Wednesday, May 07, 2008

The Effect of the Supreme Court on Yesterday's Vote

MA requires me to identify myself and the poll workers check me off a list. They don't ask for ID. Apparently Indiana and Georgia in 2005 were the first states to mandate that a government photo ID must be presented. The law is widely understood to be an attempt by the GOP to prevent some (mostly Democratic) poor from voting since many of them don't have photo IDs..

Last week, in Crawford v. Marion County Election Board the Supreme Court held by a 6-3 majority that an Indiana law requiring voters to provide picture identification did not violate the Constitution.

"Three Justices said the evidence offered against the requirement in Indiana did not support a challenge to the law as written — that is, a “facial” challenge – and three others said the law only imposed a minimal and justified burden on voters"

"While the Court’s main opinion said it was 'fair to infer that partisan considerations may have played a significant role' in enacting the photo ID law, it went on to say that that law was neutral in its application and was adequately supported by the justifications the state had offered."

"In discussing the claim that ID laws are needed to combat voter fraud, Stevens noted that the record in the Indiana case 'contains no evidencde of any [voter impersonation] fraud actually occurring in Indiana at any time in its history.' Still, he wrote, 'it remains true that flagrant examples of such fraud in other parts of the country have been documented throughout this nation’s history by respected historians and journalists, that occasional examples have surfaced in recent years, and that Indiana’s own experience with fraudulent voting' in an absentee ballot scandal in 2003 in a mayoral election 'demonstrate that not only is the risk of voter fraud real but that it could affect the outcome of a close election.'"

Wikipedia says "Under the Indiana law, voters who do not have a photo ID may cast a provisional ballot. To have their votes counted, they must visit a designated government office within 10 days and either bring a photo ID or sign a statement saying they can't afford one."

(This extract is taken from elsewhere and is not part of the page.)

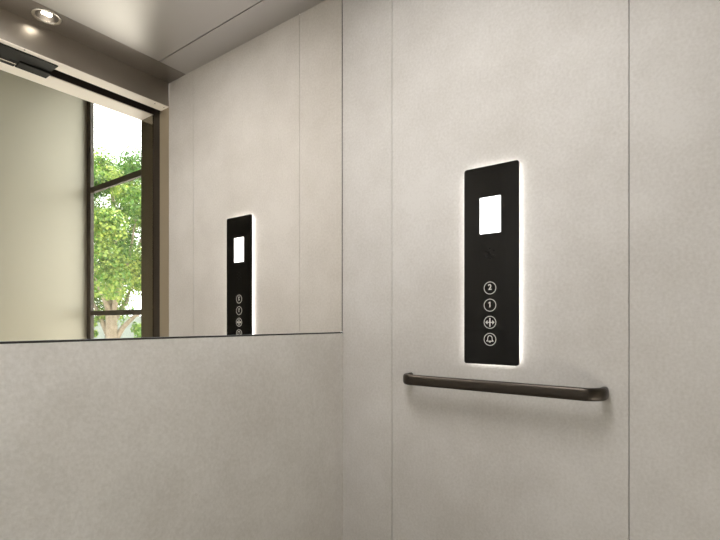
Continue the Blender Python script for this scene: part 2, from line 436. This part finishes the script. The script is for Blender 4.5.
# picture-right of the mirrored view is about (+.59, +.81) in plan
q = Vector((.589, .808, 0)); fw = Vector((.808, -.589, 0))
def B(a, b, z): return tuple(q * a + fw * b + Vector((0, 0, z)))
bm = bmesh.new()
tube(bm, [B(0, 0, .0), B(.02, 0, .5), B(.0, 0, .95), B(-.02, 0, 1.45), B(-.03, 0, 2.1), B(.03, .05, 2.9), B(.0, .0, 3.6)], [.14, .105, .10, .085, .065, .04, .012], 12)
br = [[(.02, 0, .85), (.16, .05, 1.12), (.34, .1, 1.32), (.62, .1, 1.45), (.9, .1, 1.9)], [(-.02, 0, .9), (-.14, 0, 1.16), (-.24, -.05, 1.45), (-.6, -.1, 1.95), (-.9, -.1, 2.5)],
      [(0, 0, 1.3), (.2, -.2, 1.7), (.45, -.3, 2.3), (.6, -.4, 2.9)], [(0, 0, 1.6), (-.25, .25, 2.1), (-.4, .5, 2.8)], [(-.02, 0, 2.0), (.3, .3, 2.5), (.4, .5, 3.1)],
      [(0, 0, 1.2), (.05, .4, 1.6), (0, .8, 2.1)], [(0, 0, 1.3), (.0, -.4, 1.8), (.1, -.8, 2.3)], [(-.02, 0, 2.2), (-.2, -.3, 2.8), (-.3, -.4, 3.3)]]
for p in br:
    n = len(p); tube(bm, [B(*k) for k in p], [.052 * (1 - .8 * i / (n - 1)) for i in range(n)], 8)
link('trunk', bm, M_bark, tr, True)
bm = bmesh.new(); tone = []
blobs = []
for i in range(90):
    while True:
        a, b_, c = [random.uniform(-1, 1) for _ in range(3)]
        if a * a + b_ * b_ + c * c < 1: break
    blobs.append((a * 1.30 - .12, b_ * 1.25, 2.82 + c * 1.40 + (-.25 * max(0, a) if c > 0 else 0), random.uniform(.16, .36), random.random()))
blobs += [(.05, -.1, 3.05, .30, .7), (.22, 0, 3.15, .24, .3), (-.1, .1, 2.9, .26, .5), (-.27, -.1, 1.22, .10, .8), (-.25, -.1, 1.02, .07, .6), (.40, .05, 1.12, .11, .5), (.45, .0, 1.0, .07, .4), (-.2, 0, 1.35, .12, .7)]
for (a, b_, c, r, tn) in blobs:
    for k in range(int(520 * r ** 1.6 * 9.5)):
        v = Vector([random.gauss(0, 1) for _ in range(3)]).normalized() * r * random.random() ** .45
        ctr = Vector(B(a, b_, c)) + v
        nrm = (v.normalized() + Vector([random.gauss(0, .6) for _ in range(3)]) + Vector((0, 0, .5))).normalized()
        t1 = nrm.cross(Vector([random.gauss(0, 1) for _ in range(3)])).normalized(); t2 = nrm.cross(t1)
        s = random.uniform(.015, .030)
        pts = [(0, -1), (.42, -.5), (.95, -.15), (.5, .15), (.55, .7), (0, 1.15), (-.55, .7), (-.5, .15), (-.95, -.15), (-.42, -.5)]
        vs = [bm.verts.new(ctr + t1 * x * s + t2 * y * s + nrm * (abs(x) * s * .25)) for x, y in pts]
        bm.faces.new((vs[0], vs[1], vs[2], vs[3], vs[4], vs[5])); bm.faces.new((vs[5], vs[6], vs[7], vs[8], vs[9], vs[0]))
        tn2 = min(1, max(0, tn * .5 + random.random() * .55)); tone += [tn2, tn2]
me = bpy.data.meshes.new('foliage'); bm.to_mesh(me); bm.free()
at = me.attributes.new('tone', 'FLOAT', 'FACE'); at.data.foreach_set('value', tone)
me.materials.append(M_leaf)
fo = bpy.data.objects.new('foliage', me); C.objects.link(fo); fo.parent = tr

# pale fence behind the tree, square to the line of sight from the door
fd = Vector((.499, -1.013, 0)).normalized(); fs = Vector((-fd.y, fd.x, 0))
fc = fd * 16 + Vector((0, .0, 0))
fe = empty('garden_fence', (fc.x, fc.y, -.15)); fe.rotation_euler = (0, 0, math.atan2(fs.y, fs.x))
tag(fe, 'pale green panel fence with thin dark posts behind the tree, seen in the mirror', 'fence')
for k in range(-5, 6):
    x = k * 1.10
    bm = bmesh.new(); box(bm, x - 1.10 / 2 + .03, x + 1.10 / 2 - .03, -.02, .02, .05, 1.42); link('panel', bm, M_fence, fe)
for k in range(-5, 7):
    x = k * 1.10 - .55
    bm = bmesh.new(); box(bm, x - .028, x + .028, -.03, .03, 0, 1.44); link('post', bm, M_post, fe)

# ------------------------------------------------------------------ light outside
wd = bpy.data.worlds.new('World'); S.world = wd; wd.use_nodes = True
bg = wd.node_tree.nodes['Background']; bg.inputs[0].default_value = (.93, .965, 1, 1); bg.inputs[1].default_value = 5.5
sun = bpy.data.lights.new('sun', 'SUN'); sun.energy = 21; sun.angle = math.radians(1.5); sun.color = (1, .975, .955)
so = bpy.data.objects.new('sun', sun); C.objects.link(so)
so.rotation_euler = Vector((-.60, .0, -.80)).to_track_quat('-Z', 'Y').to_euler()

# ------------------------------------------------------------------ camera
cam = bpy.data.cameras.new('camera'); co = bpy.data.objects.new('camera', cam); C.objects.link(co)
cam.sensor_fit = 'HORIZONTAL'; cam.sensor_width = 36; cam.lens = F / 720 * 36
cam.shift_y = (322 - 270) / 720; cam.clip_start = .01; cam.clip_end = 200
co.location = (0, 0, H)
fwd = Vector((math.cos(YAW), math.sin(YAW), 0)); co.rotation_euler = fwd.to_track_quat('-Z', 'Y').to_euler()
S.camera = co
S.view_settings.view_transform = 'Standard'; S.view_settings.look = 'None'; S.view_settings.gamma = 1
S.view_settings.exposure = 0; S.view_settings.use_curve_mapping = False
S.cycles.use_denoising = True
S.cycles.max_bounces = 16; S.cycles.diffuse_bounces = 6; S.cycles.glossy_bounces = 8; S.cycles.transparent_max_bounces = 12
S.cycles.sample_clamp_indirect = 8; S.cycles.caustics_reflective = True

Here's a documented case of the new law preventing 12 people from legitimately voting in yesterday's primary in Indiana. 12 nuns. "A dozen Indiana nuns were turned away from a polling place by a fellow sister yesterday because they didn't have state or federal identification bearing a photograph."

"The nuns, all in their 80s or 90s, did not get one but came to the precinct anyway. Some showed up with outdated passports. None of them drives. They were not given provisional ballots because it would be impossible to get them to a motor vehicle branch and back in the 10-day time frame allotted by the law, McGuire said. 'You have to remember that some of these ladies don't walk well. They're in wheelchairs or on walkers or electric carts.'"

ACS Blog wrote that Supreme Court found "Without solid proof of burden in the record, Indiana’s justifications for its laws were good enough." Maybe there will be more challenges.

More on the Ruling

Rick Hasen's Election Law Blog (seriously!) has more about the standard used in the ruling and comparing it to Harper, where the court struck down a poll tax applied equally to everyone. In Crawford the court ruled that strict scrutiny doesn't apply here and I learned that "Strict scrutiny is the second most stringent standard of judicial review" and that it's second to "super strict scrutiny".

William Mcgeveran talks about the privacy implications of the ruling. "But in Crawford, there is no mention of the privacy impact of turning voting into yet another important activity that you cannot accomplish without "showing your papers." And since it is now basically impossible to board an aircraft, enter a federal building, or cash a check without showing ID, voter ID requirements become just another event in an accelerating trend toward an ID society."

The LA Times writes how this ruling is another example of Roberts attempt to use narrow rulings to bring together majorities.

"In the past, the court was willing to strike down laws before they went into effect out of concern that the rights of some people might be violated. For example, the justices used that approach to void laws that regulated abortion or restricted pornography on the Internet. But since Chief Justice John G. Roberts Jr. joined the court three years ago, that approach has been cast aside...[the new model is to ] Produce evidence that a law has actually violated someone's rights, and name names if you can. Only then might the court rule that a law is unconstitutional for those in the same situation."

"Lazarus said the voter ID and lethal injection decisions were 'an expression of the chief's stated preference for narrow rulings. What is interesting is that Stevens has been willing now to join that effort, as has [Justice Anthony M.] Kennedy.'
In both cases, Justices Antonin Scalia and Clarence Thomas would have gone further and closed the door to future challenges."